_REQUIRED WORK_
Return exactly and only these lines: the first of the listing through the one containing "from mathutils import Vector, Matrix".

_PROVIDED DATA_
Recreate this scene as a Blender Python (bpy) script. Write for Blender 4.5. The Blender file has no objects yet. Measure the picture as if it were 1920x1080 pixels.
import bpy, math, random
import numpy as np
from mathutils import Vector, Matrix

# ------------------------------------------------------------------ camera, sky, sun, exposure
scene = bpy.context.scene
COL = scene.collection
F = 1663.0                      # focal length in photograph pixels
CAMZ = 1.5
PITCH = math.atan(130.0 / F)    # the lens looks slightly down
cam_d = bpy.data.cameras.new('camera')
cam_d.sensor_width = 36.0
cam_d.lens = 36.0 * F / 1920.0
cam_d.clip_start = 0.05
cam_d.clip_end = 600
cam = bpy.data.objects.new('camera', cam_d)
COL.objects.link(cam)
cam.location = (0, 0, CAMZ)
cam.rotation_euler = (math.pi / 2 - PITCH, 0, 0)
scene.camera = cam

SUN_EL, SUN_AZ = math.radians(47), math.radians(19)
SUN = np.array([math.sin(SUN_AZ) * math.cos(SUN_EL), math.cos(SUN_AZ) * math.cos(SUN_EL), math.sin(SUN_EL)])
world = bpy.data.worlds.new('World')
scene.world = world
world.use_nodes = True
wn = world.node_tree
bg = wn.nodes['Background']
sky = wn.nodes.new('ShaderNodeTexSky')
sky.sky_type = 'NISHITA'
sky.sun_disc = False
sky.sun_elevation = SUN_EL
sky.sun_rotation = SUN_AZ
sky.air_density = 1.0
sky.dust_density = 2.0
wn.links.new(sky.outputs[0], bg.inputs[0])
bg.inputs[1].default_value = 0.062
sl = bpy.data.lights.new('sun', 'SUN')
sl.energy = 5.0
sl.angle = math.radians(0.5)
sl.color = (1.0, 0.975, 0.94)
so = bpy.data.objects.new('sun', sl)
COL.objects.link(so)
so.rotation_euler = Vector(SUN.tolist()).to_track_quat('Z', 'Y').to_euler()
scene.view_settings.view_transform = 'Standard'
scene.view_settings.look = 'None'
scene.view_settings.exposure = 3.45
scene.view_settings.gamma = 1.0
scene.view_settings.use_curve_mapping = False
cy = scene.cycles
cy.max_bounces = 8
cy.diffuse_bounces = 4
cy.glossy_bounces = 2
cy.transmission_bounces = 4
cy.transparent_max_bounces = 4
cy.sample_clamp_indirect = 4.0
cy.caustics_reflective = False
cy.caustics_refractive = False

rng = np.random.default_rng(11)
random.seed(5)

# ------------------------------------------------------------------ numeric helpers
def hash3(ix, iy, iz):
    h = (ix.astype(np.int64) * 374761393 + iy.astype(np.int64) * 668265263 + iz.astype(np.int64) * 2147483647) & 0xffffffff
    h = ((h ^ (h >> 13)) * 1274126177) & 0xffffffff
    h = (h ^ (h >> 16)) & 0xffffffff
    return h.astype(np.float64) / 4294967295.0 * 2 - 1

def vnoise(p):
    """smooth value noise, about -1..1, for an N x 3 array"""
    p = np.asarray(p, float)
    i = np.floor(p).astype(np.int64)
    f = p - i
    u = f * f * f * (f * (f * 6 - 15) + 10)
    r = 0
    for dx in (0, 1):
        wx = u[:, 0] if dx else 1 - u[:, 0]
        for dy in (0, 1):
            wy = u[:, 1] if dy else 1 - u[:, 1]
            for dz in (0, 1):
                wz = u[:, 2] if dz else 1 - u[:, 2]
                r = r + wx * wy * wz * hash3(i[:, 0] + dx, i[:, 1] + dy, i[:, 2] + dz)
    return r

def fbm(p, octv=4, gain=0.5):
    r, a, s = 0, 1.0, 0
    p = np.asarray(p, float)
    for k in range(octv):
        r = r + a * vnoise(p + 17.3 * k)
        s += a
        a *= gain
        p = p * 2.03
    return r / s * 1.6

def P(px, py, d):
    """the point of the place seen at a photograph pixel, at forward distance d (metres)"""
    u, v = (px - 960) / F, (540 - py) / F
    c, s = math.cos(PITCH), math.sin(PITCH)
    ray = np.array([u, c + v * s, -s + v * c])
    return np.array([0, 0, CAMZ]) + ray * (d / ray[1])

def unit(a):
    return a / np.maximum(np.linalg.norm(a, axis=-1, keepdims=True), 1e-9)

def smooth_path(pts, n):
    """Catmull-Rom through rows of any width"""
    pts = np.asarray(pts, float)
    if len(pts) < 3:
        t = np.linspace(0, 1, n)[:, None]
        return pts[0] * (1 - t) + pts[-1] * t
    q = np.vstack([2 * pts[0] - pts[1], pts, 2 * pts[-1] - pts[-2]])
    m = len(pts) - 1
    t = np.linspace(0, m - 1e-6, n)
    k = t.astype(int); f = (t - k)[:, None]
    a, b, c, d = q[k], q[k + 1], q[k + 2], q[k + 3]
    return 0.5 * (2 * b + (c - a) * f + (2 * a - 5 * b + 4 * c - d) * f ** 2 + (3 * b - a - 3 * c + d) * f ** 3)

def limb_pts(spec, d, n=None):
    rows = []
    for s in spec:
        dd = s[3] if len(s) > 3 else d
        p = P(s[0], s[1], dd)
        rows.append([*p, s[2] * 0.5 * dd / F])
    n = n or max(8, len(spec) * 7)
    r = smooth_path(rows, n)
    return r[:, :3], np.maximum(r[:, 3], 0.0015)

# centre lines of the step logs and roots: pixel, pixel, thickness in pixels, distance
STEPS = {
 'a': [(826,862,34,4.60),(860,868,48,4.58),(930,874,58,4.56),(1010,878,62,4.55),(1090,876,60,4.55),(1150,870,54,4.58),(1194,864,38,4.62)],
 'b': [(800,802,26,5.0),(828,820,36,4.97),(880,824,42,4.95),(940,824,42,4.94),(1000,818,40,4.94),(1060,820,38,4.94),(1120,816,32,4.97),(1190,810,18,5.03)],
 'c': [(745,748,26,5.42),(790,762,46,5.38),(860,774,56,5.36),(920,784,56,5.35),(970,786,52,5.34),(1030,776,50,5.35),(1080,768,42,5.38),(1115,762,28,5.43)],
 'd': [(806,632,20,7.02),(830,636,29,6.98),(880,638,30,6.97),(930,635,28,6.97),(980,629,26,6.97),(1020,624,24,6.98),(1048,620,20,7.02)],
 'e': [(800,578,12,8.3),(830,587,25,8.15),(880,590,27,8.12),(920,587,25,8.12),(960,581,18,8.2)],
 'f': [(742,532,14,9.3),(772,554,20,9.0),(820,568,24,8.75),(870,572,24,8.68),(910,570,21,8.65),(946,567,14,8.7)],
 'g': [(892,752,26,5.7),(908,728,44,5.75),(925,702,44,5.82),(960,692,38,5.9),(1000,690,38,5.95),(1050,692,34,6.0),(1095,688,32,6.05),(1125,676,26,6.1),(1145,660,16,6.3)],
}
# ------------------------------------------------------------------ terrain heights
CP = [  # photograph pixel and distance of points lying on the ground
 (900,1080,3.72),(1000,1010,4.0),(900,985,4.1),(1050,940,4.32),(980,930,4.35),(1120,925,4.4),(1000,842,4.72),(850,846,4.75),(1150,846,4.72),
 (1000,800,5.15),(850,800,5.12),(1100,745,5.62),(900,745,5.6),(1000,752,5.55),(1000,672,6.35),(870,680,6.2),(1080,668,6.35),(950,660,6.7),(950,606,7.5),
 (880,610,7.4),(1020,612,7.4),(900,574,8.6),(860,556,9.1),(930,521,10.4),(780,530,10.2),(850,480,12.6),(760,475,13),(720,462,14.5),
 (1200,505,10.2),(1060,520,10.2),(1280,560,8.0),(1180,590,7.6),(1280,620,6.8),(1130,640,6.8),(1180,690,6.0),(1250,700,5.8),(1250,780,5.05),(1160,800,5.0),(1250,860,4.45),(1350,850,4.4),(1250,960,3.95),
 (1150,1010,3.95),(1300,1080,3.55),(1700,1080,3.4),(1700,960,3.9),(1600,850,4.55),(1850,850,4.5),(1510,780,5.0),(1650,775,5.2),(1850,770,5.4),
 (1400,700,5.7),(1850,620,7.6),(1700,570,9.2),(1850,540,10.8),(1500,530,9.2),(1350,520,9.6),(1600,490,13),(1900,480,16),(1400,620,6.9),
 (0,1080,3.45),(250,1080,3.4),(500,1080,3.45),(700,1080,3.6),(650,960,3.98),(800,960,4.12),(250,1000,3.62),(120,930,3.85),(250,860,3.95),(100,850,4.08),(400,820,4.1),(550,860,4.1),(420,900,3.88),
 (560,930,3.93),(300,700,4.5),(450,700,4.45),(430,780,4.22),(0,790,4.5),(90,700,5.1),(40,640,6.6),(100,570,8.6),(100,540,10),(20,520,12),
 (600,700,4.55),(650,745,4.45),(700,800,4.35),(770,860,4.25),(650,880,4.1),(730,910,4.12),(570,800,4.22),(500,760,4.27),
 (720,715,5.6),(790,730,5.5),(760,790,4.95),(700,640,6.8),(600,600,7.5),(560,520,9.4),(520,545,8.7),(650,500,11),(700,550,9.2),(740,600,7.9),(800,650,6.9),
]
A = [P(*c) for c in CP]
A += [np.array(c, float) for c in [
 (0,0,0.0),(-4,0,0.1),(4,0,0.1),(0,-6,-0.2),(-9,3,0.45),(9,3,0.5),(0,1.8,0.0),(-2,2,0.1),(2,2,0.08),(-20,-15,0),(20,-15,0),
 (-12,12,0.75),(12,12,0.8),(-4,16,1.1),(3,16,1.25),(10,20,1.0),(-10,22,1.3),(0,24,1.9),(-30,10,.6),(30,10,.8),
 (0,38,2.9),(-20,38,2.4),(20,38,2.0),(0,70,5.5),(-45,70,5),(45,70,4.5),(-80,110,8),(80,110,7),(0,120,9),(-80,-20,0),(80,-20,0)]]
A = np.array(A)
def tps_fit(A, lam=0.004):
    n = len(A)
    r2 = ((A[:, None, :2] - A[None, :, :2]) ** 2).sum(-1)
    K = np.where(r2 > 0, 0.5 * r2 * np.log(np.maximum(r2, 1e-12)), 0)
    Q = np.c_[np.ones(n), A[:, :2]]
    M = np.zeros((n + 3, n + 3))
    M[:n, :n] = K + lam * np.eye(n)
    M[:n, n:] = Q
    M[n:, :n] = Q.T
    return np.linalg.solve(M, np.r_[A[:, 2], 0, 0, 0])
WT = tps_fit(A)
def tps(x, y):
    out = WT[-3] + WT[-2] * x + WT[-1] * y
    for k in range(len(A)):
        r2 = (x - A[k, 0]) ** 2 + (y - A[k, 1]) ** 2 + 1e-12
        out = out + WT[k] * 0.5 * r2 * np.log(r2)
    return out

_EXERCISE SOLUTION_
Recreate this scene as a Blender Python (bpy) script. Write for Blender 4.5. The Blender file has no objects yet. Measure the picture as if it were 1920x1080 pixels.
import bpy, math, random
import numpy as np
from mathutils import Vector, Matrix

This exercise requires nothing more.